Saya masih sering terkendala memulai, atau mengalami kebuntuan ide. Aduuuh, menulis kok repot banget…. dan
seterusnya. Kalau keluhan seperti ini dituangkan dalam bentuk tulisan,
kan bisa menjadi satu tulisan sederhana. Ini untuk menjembatani
kebuntuan ide. Kuncinya ada pada pembiasaan diri.
Saya
ingin mengulang pernyataan saya bahwa menulis itu ngasal, tidak perlu
banyak pikir apalagi banyak pertimbangan. Dalam teori-teori menulis
sering kita jumpai istilah mental block.
Nah, lawan itu dengan memaksa diri, mulai segera, jangan menunda.

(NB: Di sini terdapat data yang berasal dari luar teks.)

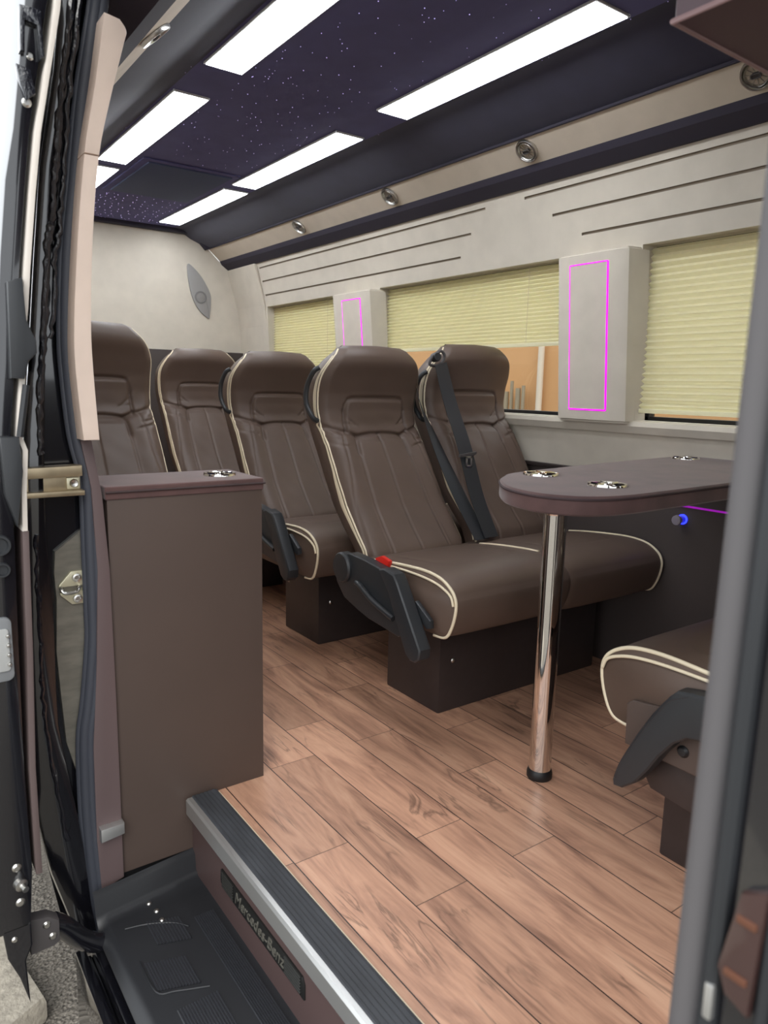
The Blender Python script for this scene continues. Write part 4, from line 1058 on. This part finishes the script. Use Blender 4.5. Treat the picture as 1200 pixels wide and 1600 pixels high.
# ------------------------------------------------------------------ outdoors
b = bmesh.new(); box(b, (-14, -14, -.62), (16, 16, -.58)); struct(done('ground', b, M['asphalt'], smooth=False), 'rough grey asphalt')
b = bmesh.new(); prism(b, [(-1.2, 1.0), (.262, 1.74), (.21, 2.05), (-.2, 4.0), (-2.5, 4.0)], 2, -.58, -.50, .02); struct(done('kerb', b, M['kerb']), 'pale concrete kerb')
b = bmesh.new(); box(b, (6.2, -4, -.58), (6.4, 12, 2.3)); bw = struct(done('building', b, M['garage'], smooth=False), 'tan wall of a neighbouring building')
b = bmesh.new(); tube(b, [(6.14, 5.60, -.58), (6.14, 5.60, 2.25)], .035, 12); done('drain_pipe', b, M['pipe'], bw)
b = bmesh.new()
pp_ = plain('pale_pipes', (150, 140, 120), .5)
b.free()
for y, h, r_ in ((5.80, 1.05, .02), (5.88, 1.02, .03), (5.98, 1.10, .02), (6.07, .98, .035)):
    b = bmesh.new(); tube(b, [(6.1, y, -.58), (6.1, y, h)], r_, 10); done('standing_pipe', b, pp_, bw)
b = bmesh.new(); box(b, (1.05, 5.4, -.58), (2.2, 14, 3.1)); fbw = struct(done('far_building', b, plain('white_wall', (236, 234, 230), .8), smooth=False), 'white building behind the van')
b = bmesh.new(); box(b, (1.0, 5.3, 3.0), (2.25, 14.05, 3.22), .02); done('eave', b, plain('tan_eave', (222, 180, 140), .8), fbw)

# ------------------------------------------------------------------ light, world, camera
w = bpy.data.worlds.new('World'); scene.world = w; w.use_nodes = True; nt = w.node_tree
bg = nt.nodes['Background']; inp(bg, 'Color', (.92, .96, 1.0, 1)); inp(bg, 'Strength', 1.6)
sun = bpy.data.lights.new('sun', 'SUN'); sun.energy = 1.2; sun.angle = math.radians(35); sun.color = (1, .97, .92)
so_ = bpy.data.objects.new('sun', sun); COL.objects.link(so_); so_.rotation_euler = (math.radians(38), math.radians(-28), 0)

def rotcam(y, p, r):
    cy, sy = math.cos(y), math.sin(y)
    f = Vector((cy*math.cos(p), sy*math.cos(p), -math.sin(p))); rt = Vector((sy, -cy, 0)); dn = f.cross(rt)
    c, s = math.cos(r), math.sin(r)
    return c*rt+s*dn, -s*rt+c*dn, f
a_, b_, c_ = rotcam(*[math.radians(v) for v in (54.06982, 9.775564, -1.281905)])
cam = bpy.data.cameras.new('camera'); co = bpy.data.objects.new('camera', cam); COL.objects.link(co)
mw = Matrix((a_, -b_, -c_)).transposed().to_4x4(); mw.translation = (0, 0, 1.0); co.matrix_world = mw
cam.sensor_fit = 'HORIZONTAL'; cam.sensor_width = 36; cam.lens = 36*1133.73/1200; cam.clip_start = .02
cam.dof.use_dof = True; cam.dof.focus_distance = 2.3; cam.dof.aperture_fstop = 9
scene.camera = co
vs = scene.view_settings; vs.view_transform = 'Standard'; vs.look = 'None'; vs.gamma = 1; vs.exposure = 0.45; vs.use_curve_mapping = False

Keluarkan dulu isi kepala, jangan ditahan. Lepas dan bebaskan diri dari
belenggu tersebut. Kemudian, kata Mario Teguh, lihatlah apa yang
terjadi. Trust me, it works.
Jujur,
ide tulisan ini saya tangkap ketika nongkrong di dalam kamar mandi.
Memang, menurut satu sumber penelitian, kebanyakan penulis, utamanya
laki-laki, mendapat ide-ide saat bersemedi di kamar mandi. Ini sudah
sering saya buktikan. Jadi, bohong besar kalau susah mendapat ide. Saya
catat agar tidak kabur kemudian saya tuangkan dalam tulisan ini ketika
ada waktu. Alhamdulillah, apa yang Anda baca ini hasilnya, menulis ngasal. Mungkin sederhana, tetapi sangat bermanfaat bagi proses belajar menulis saya.
Menulis
ngasal itu maknanya kita menulis apa saja. Bagaimana hasilnya itu
belakangan. Kita butuh proses. Proses untuk terampil menuangkan ide.
Saat mengalami kebuntuan ide, bisa disiasati dengan menulis apa yang
kita rasakan saat itu. Nah, itu namanya penulis yang gigih. Kehilangan
ide alias buntu, cari alternatif lain lalu tulis.
Menulis
ngasal itu ibarat terjebak macet di kota Jakarta. Kalau tidak pintar
nyalib-nyalib di koridor-koridor sempit dalam kerumunan kendaraan, wah
bisa matang kita di bawah terik matahari. Nah, kalau sudah terbiasa kan
enak, jadi bisa cepat sampai ke tujuan. Tapi tetap patuhi lalu lintas.
Mengenai bagaimana caranya, ya silakan Anda praktikkan, hehehe.
Kok
logikanya seperti itu? Entahlah. Ya namanya juga menulis ngasal, ya
terserah saya dong. Kan kita belajar ngasal. Ngasal bagaimana menyiasati
kebuntuan ide. Jadi, logika apa saja bebas digunakan. Yang terpenting
kita bisa berkarya. Sambil proses itu kita jalani, kelak bisa mahir,
insya ALLAH. Nah, kalau sudah terbiasa menulis, hambatan apapun lewat.
Simpulannya,
kalau mau belajar menulis, ngasal aja. Hal itu tidak melanggar
undang-undang kan? Majelis Ulama juga tidak mengharamkannya. Jadi
seperti bahasa, sifatnya arbitrer alias mana suka. Mau menulis ini,
silakan. Mau menulis itu, silakan. Tidak ada pasal yang menjerat penulis
pemula selama mereka tidak mencemarkan nama baik orang atau berkarya
untuk memicu konflik SARA. Begitu.
Menulis ngasal aja, tuntaskan. Tedeeeeeng, jadilah karya kita. Sederhana, bukan?